◆ Goal
Each line from the start of the records through the line containing "guardrail('pale guardrail climbing" is to be transcribed exactly, and no other line is to be included.

◆ Supplied data
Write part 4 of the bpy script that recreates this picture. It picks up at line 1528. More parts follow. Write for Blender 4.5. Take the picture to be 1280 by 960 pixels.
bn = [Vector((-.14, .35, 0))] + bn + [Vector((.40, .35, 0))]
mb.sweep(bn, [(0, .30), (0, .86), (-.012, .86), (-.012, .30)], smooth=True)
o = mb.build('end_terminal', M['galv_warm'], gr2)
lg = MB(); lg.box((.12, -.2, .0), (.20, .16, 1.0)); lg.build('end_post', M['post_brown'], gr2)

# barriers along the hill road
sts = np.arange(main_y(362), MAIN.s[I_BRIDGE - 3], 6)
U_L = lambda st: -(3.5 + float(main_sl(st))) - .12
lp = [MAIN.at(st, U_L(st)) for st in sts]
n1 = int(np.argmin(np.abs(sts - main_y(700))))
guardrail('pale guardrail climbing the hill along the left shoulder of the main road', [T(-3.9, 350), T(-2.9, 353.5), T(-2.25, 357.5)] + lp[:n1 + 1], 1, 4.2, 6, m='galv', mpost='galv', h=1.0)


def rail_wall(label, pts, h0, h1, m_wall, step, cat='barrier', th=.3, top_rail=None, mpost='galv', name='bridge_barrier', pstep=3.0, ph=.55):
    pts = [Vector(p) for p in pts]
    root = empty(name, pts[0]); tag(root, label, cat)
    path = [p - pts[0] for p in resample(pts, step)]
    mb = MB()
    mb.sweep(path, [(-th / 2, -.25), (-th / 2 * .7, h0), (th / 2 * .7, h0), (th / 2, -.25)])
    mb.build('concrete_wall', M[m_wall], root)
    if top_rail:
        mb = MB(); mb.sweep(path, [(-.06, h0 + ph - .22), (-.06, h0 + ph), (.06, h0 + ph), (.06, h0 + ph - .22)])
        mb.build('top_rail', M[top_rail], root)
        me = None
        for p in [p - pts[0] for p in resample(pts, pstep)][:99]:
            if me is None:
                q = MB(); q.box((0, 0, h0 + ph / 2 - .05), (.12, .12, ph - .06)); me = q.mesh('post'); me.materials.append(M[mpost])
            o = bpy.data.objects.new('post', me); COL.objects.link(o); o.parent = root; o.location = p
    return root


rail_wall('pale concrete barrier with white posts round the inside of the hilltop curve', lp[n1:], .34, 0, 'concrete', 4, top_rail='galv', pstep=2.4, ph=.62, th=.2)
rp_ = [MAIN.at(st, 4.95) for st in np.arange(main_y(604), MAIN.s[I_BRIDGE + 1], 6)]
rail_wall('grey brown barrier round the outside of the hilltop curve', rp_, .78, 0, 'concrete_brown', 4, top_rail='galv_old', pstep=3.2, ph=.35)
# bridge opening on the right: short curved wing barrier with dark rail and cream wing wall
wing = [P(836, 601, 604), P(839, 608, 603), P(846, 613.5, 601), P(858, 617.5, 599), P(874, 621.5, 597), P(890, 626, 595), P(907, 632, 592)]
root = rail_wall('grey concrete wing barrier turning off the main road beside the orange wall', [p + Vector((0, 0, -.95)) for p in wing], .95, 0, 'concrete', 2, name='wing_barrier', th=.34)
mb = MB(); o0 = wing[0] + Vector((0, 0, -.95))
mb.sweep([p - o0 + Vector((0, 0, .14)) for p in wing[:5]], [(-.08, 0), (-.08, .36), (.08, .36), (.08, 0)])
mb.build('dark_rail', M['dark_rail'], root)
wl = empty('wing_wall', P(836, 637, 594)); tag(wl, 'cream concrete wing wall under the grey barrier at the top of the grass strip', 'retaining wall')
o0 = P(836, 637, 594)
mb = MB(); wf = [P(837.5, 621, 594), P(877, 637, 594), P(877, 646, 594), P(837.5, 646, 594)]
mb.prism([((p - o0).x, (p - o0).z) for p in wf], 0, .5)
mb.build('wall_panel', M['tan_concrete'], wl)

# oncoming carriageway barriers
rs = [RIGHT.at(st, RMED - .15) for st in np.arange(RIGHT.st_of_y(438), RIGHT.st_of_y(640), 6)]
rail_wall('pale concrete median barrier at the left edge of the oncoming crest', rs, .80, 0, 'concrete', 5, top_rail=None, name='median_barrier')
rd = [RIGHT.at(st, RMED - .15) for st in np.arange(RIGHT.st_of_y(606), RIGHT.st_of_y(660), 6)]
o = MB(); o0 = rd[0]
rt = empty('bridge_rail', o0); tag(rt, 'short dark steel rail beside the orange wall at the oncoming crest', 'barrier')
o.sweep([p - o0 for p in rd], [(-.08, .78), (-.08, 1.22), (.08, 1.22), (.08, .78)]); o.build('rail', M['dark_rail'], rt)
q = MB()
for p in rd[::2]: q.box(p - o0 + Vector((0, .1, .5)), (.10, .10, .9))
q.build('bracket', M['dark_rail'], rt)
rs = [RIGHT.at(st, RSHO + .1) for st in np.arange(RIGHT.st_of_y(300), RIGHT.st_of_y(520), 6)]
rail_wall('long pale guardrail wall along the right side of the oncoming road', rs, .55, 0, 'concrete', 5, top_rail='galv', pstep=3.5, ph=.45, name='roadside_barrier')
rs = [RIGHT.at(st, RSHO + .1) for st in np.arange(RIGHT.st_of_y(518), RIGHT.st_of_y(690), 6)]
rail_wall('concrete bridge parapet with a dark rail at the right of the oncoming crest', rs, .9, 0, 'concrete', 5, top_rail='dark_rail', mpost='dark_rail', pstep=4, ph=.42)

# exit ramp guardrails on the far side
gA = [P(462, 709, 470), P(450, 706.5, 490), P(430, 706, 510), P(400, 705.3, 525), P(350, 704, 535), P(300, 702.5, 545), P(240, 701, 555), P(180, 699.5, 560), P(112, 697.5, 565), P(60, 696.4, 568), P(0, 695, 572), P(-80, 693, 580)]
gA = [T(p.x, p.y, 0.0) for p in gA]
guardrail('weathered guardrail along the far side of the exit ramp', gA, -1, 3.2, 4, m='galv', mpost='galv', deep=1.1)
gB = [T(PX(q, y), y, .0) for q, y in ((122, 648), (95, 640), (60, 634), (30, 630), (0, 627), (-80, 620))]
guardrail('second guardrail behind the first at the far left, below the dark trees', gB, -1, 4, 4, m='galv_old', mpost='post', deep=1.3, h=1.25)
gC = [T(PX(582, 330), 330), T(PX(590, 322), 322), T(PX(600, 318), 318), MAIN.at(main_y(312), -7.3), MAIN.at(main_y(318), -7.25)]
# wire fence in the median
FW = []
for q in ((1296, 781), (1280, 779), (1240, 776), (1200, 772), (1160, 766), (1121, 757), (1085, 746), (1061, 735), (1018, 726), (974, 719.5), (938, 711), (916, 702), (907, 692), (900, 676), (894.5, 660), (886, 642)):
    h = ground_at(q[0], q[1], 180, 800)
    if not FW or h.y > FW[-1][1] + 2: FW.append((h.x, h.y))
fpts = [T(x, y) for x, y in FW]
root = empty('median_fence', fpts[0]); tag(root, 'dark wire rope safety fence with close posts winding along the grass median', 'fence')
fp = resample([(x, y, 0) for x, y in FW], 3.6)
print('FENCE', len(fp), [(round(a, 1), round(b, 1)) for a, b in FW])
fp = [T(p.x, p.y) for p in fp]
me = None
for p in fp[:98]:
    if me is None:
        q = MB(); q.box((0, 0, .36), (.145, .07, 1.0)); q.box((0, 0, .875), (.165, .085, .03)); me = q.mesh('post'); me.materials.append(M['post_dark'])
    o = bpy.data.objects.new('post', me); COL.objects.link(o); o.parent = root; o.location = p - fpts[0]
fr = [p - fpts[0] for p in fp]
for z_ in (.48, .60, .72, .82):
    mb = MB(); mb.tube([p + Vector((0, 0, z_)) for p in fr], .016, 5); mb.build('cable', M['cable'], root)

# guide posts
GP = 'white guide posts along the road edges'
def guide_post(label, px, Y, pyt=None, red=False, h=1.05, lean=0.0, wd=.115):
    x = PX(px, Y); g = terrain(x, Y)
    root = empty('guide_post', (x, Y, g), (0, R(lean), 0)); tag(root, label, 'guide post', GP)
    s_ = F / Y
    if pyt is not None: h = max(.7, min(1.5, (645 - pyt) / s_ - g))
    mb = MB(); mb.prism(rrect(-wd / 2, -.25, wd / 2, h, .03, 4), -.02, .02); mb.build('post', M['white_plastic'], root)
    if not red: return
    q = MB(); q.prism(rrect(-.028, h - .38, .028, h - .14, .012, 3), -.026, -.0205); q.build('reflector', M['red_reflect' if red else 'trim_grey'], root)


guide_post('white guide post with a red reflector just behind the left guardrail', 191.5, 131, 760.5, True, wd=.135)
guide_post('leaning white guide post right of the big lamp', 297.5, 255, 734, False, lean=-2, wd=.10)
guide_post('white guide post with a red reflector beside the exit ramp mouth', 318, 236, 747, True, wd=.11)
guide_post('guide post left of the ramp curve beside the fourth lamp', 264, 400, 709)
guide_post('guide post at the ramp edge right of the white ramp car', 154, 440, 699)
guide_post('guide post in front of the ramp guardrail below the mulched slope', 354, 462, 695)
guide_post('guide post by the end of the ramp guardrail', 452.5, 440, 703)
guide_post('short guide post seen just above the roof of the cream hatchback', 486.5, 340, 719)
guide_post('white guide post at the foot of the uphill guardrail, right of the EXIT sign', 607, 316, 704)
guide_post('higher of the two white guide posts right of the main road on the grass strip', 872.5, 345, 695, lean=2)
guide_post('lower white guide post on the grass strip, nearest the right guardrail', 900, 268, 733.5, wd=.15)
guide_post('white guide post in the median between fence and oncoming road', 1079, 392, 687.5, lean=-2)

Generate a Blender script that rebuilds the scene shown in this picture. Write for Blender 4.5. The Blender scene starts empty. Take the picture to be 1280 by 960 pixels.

◆ Correct output
Write part 4 of the bpy script that recreates this picture. It picks up at line 1528. More parts follow. Write for Blender 4.5. Take the picture to be 1280 by 960 pixels.
bn = [Vector((-.14, .35, 0))] + bn + [Vector((.40, .35, 0))]
mb.sweep(bn, [(0, .30), (0, .86), (-.012, .86), (-.012, .30)], smooth=True)
o = mb.build('end_terminal', M['galv_warm'], gr2)
lg = MB(); lg.box((.12, -.2, .0), (.20, .16, 1.0)); lg.build('end_post', M['post_brown'], gr2)

# barriers along the hill road
sts = np.arange(main_y(362), MAIN.s[I_BRIDGE - 3], 6)
U_L = lambda st: -(3.5 + float(main_sl(st))) - .12
lp = [MAIN.at(st, U_L(st)) for st in sts]
n1 = int(np.argmin(np.abs(sts - main_y(700))))
guardrail('pale guardrail climbing the hill along the left shoulder of the main road', [T(-3.9, 350), T(-2.9, 353.5), T(-2.25, 357.5)] + lp[:n1 + 1], 1, 4.2, 6, m='galv', mpost='galv', h=1.0)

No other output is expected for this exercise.